Manufacturing

The Future of Remanufacturing

Did you know Springfield is known as the remanufacturing capital of the world? Called the “ultimate form of recycling,” it just might be the ticket to making money and saving the planet.

By Claire Porter

Nov 2019

A technician assembles a high pressure common rail fuel injector
Photo courtesy Jamie SullivanA technician assembles a high pressure common rail fuel injector.

We’ve all been there: The camera gives out on your iPhone or something fails in your car’s engine, and the cost of repairing or replacing what’s broken exceeds the price of buying a new product. But what if there were a cheaper way that didn’t require the time, labor and resources that go into creating something anew? There is, and it’s called remanufacturing.

Jobs in remanufacturing are often tech-heavy and precision-focused on the factory floor, although, as in any business, jobs are varied and widespread. The industry is most commonly known for its applications in agriculture, automotive and construction. “Our customers are the builders and growers of the world,” says Jamie Sullivan, marketing manager at CNH Industrial Reman, a Springfield-based joint venture between CNH Industrial and Springfield Remanufacturing Corp., which is the first southwest Missouri company to get started in remanufacturing.

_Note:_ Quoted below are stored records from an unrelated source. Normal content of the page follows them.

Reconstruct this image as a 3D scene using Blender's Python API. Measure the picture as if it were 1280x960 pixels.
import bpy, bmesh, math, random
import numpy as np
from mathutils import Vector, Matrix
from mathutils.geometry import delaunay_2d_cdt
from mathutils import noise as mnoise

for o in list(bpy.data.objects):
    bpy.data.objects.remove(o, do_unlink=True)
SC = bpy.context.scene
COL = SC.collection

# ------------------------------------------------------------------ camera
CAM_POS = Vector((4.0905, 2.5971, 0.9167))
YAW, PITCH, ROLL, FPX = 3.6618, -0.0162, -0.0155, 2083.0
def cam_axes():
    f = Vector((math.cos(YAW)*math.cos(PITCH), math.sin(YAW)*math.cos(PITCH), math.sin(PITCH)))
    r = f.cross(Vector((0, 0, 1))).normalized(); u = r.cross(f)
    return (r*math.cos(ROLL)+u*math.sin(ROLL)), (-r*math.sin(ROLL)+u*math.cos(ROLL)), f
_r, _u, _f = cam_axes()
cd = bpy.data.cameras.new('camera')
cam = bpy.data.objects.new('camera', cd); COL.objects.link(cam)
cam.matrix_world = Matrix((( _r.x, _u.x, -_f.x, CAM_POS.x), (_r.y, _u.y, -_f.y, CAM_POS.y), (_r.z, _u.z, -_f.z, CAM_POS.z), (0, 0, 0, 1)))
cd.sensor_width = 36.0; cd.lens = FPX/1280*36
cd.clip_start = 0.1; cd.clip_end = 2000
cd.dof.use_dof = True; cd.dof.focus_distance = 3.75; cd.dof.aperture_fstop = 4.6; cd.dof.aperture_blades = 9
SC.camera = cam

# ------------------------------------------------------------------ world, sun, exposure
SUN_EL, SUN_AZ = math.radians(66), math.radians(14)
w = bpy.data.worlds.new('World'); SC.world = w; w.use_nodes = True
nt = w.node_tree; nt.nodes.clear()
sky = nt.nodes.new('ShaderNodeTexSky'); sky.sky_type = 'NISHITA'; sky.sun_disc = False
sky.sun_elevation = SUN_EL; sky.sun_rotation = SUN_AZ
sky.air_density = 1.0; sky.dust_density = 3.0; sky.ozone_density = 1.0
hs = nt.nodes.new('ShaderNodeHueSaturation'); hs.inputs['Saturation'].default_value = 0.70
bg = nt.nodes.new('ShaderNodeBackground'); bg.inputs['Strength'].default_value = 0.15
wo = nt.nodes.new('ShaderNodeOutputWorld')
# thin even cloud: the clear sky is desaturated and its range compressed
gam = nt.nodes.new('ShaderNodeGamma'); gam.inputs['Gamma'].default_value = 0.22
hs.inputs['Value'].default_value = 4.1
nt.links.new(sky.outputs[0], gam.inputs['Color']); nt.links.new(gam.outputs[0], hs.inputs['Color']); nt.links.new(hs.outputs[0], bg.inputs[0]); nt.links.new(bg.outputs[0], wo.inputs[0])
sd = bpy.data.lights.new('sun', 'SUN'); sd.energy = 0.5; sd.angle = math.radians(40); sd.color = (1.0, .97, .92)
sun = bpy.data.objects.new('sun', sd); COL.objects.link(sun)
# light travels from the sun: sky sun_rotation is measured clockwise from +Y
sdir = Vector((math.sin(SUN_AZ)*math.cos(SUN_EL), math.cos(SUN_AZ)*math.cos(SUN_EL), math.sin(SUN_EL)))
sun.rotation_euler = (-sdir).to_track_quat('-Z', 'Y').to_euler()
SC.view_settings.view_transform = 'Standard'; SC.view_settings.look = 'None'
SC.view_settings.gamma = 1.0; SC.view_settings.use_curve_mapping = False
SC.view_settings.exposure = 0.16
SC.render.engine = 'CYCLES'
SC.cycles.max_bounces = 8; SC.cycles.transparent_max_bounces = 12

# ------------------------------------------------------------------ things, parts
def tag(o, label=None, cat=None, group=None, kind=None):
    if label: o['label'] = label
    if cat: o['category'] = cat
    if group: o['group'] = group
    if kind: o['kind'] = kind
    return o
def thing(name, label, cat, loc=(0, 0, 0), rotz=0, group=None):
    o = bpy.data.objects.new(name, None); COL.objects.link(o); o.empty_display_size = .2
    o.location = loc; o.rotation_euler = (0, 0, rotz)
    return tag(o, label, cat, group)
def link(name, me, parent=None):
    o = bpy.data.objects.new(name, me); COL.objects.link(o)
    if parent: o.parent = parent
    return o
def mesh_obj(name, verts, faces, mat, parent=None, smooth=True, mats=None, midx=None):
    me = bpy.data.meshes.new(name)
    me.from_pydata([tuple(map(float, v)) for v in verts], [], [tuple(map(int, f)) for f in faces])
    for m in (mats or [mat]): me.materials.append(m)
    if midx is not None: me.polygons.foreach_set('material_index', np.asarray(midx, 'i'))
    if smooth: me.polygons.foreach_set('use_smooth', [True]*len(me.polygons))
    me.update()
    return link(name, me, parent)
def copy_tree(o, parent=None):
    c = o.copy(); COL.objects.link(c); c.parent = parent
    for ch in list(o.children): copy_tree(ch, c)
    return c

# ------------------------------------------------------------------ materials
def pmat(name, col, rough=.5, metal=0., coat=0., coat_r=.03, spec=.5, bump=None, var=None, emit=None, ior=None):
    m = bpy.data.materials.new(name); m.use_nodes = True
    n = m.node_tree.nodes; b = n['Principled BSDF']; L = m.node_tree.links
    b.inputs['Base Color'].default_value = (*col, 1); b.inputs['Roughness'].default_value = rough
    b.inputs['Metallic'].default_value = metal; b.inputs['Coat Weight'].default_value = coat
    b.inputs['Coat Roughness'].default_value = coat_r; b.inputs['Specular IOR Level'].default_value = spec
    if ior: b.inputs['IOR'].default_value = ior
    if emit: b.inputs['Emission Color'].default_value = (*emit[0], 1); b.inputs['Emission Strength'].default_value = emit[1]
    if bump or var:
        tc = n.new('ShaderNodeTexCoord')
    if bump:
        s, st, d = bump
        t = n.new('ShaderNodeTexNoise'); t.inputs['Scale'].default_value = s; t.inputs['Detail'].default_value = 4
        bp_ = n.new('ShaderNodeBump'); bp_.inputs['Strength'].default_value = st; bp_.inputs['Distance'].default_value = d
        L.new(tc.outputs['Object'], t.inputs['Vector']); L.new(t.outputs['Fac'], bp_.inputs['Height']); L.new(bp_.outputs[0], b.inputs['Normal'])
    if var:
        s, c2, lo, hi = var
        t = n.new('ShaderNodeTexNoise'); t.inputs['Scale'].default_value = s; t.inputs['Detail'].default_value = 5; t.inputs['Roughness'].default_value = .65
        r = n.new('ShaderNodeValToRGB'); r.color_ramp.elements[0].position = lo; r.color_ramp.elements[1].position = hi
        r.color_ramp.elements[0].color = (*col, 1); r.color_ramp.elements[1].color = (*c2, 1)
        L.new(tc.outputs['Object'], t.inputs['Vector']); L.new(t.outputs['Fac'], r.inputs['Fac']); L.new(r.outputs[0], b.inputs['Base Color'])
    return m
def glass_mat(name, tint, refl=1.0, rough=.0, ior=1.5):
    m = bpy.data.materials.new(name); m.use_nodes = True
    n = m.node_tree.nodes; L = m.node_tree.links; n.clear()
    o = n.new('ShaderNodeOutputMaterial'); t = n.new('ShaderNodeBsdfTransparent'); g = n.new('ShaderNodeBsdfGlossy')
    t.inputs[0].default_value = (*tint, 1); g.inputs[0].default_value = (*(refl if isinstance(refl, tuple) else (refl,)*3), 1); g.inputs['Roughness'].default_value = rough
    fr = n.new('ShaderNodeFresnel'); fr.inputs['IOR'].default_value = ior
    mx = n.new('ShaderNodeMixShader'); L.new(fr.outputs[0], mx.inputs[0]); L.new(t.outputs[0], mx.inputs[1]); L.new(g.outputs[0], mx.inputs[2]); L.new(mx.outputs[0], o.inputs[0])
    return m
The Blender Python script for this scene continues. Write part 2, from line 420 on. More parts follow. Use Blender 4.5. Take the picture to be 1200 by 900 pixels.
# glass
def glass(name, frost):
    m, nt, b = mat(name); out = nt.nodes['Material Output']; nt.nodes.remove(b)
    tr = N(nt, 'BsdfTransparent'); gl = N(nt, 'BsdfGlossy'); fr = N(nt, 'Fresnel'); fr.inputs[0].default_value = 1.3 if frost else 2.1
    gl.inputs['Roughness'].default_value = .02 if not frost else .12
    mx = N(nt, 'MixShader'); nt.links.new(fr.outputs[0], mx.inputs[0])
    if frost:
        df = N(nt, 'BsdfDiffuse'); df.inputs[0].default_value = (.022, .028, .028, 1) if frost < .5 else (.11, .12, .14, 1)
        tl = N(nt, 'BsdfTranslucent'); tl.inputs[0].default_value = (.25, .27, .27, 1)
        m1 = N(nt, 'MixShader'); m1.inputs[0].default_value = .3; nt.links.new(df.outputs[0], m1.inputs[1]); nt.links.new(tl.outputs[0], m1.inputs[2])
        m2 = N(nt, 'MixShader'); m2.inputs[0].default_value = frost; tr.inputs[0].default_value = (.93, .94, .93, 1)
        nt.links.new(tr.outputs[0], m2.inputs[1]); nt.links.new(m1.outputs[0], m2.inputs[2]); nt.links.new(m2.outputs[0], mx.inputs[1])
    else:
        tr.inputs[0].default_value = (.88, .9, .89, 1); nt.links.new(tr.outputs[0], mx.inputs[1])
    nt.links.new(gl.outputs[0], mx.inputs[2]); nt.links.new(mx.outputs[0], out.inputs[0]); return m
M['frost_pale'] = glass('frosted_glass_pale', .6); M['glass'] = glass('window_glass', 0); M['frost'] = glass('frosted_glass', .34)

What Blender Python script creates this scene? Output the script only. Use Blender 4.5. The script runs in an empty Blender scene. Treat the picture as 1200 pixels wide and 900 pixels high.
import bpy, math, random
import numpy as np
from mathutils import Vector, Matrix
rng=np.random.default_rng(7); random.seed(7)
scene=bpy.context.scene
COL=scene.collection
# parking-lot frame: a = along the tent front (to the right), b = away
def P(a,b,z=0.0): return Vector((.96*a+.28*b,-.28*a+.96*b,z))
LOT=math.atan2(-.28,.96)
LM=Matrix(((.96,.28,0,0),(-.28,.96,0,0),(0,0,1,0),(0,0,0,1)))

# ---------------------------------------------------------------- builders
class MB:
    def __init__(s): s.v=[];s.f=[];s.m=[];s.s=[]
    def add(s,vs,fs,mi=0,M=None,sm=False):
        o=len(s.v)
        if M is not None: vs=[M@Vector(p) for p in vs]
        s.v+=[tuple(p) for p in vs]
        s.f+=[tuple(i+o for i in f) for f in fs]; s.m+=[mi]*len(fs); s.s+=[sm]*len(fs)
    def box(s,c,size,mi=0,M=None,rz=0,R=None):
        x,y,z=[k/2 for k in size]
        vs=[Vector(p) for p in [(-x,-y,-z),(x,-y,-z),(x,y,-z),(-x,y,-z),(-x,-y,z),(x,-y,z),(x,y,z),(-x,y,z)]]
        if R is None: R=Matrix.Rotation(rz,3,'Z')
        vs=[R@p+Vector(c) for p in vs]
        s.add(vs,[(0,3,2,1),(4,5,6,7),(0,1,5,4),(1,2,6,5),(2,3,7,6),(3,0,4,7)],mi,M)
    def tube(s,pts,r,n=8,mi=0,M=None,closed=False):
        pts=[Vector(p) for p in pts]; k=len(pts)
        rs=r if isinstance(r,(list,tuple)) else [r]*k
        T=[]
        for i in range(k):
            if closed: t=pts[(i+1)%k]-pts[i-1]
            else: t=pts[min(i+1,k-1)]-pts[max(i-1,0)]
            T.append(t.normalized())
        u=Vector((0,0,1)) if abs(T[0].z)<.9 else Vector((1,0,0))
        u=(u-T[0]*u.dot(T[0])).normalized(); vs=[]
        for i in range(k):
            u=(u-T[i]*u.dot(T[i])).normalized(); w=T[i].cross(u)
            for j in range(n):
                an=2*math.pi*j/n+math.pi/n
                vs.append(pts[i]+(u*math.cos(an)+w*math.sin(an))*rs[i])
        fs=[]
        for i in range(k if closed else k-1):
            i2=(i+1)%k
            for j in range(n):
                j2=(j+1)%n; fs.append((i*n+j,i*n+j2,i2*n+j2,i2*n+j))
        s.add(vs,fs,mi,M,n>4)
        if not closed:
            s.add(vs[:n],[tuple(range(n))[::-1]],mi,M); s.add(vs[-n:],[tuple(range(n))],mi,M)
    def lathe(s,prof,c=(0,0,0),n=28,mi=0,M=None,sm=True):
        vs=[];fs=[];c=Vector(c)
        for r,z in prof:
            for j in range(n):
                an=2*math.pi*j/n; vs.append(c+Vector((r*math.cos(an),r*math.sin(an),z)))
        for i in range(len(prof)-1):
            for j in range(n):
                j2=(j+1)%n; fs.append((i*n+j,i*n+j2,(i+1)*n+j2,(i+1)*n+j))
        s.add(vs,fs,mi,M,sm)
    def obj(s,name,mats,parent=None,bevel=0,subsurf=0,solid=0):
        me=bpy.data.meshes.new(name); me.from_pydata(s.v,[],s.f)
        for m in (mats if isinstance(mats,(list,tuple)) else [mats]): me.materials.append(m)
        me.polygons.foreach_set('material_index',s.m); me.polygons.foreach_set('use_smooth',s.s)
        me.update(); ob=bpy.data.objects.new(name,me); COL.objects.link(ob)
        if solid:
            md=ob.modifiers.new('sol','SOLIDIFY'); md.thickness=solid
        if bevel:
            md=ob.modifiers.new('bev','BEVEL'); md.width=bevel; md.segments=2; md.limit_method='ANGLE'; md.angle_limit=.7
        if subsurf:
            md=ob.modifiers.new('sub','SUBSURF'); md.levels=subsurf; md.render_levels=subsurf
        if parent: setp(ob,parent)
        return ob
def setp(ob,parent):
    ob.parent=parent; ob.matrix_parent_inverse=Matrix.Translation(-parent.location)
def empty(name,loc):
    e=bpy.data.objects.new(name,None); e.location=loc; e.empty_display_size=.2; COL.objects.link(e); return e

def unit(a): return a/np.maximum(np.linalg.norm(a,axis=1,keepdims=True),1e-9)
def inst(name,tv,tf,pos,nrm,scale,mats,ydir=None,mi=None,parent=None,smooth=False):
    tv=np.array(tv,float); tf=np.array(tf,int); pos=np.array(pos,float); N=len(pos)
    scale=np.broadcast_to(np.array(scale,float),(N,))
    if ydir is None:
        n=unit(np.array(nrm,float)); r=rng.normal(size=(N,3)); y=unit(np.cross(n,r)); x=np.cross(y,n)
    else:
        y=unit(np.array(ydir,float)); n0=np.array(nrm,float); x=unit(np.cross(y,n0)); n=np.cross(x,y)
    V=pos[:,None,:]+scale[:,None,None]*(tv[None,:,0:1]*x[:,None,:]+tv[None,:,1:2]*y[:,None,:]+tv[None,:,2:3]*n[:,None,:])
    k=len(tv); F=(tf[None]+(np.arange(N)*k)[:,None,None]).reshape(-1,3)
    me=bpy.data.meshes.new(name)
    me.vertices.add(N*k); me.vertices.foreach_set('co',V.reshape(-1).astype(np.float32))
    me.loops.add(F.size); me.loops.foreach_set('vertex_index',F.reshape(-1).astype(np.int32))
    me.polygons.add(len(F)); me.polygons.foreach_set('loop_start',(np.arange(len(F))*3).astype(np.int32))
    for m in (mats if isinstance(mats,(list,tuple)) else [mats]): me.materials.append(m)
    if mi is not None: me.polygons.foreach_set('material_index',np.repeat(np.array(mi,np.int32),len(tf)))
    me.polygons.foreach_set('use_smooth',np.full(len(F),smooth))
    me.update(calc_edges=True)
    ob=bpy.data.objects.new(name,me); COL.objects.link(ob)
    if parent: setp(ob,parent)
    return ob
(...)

“We cannot be the throwaway, consumable society that we have been for the past 50 or 75 years.”
— Jamie Sullivan, Marketing Manager at CNH Industrial Reman

Remanufacturing is the process of reclaiming products from customers and dealers; disassembling, cleaning and testing each component to the original equipment manufacturer's specifications or better; machining or replacing inadequate components; re-testing the whole product; and returning it to the customer at a new or better-than-new quality. The process lessens the environmental toll of sourcing raw materials, which is a global focus during our climate crisis. “We cannot be the throwaway, consumable society that we have been for the past 50 or 75 years,” Sullivan says. “We can’t do that anymore. Our resources are limited. [With remanufacturing], our resources, our raw materials, already exist.”

If the environmental benefits of remanufacturing aren’t appealing enough, the cost savings surely are. “For us to be able to reclaim [components] and machine them, it allows us to save money, and it allows us to pass those savings on to our customers, who can pass it on to their customers,” Sullivan says, meaning demand is ramping up as customers discover the value in using remanufactured goods.

So what does this mean for those of us who are non-farmers—mere iPhone users and car drivers? It means that there is an eco-conscious global industry looking for skilled employees. “It’s a pretty compelling proposition,” Sullivan says. She notes that there is a shortage of qualified workers in remanufacturing, and companies are looking for students with mechanical aptitude. Sullivan points out that reman’s growth means companies also need support staff: sales people, HR professionals, sales and marketing experts, product managers, supply chain supervisors, engineers and so on. If a new career is in the books, remanufacturing might be your ticket to keeping trash out of our landfills and carbon dioxide out of our atmosphere, so you can go green while making some green of your own.

Remanufacturing at a Glance

Statistics Courtesy Remanufacturing Industries Council, IBISWorld Market Research and CNH Industrial 

85%

less energy needed (on average) to remanufacture a part than to make new.

$6 billion

total U.S. revenue for the auto part remanufacturing industry in 2018.

$9 billion

total U.S. revenue for the engine remanufacturing industry in 2018.

Over 275

employees at CNH Industrial Reman in 2019. The company had just 9 employees in 2009.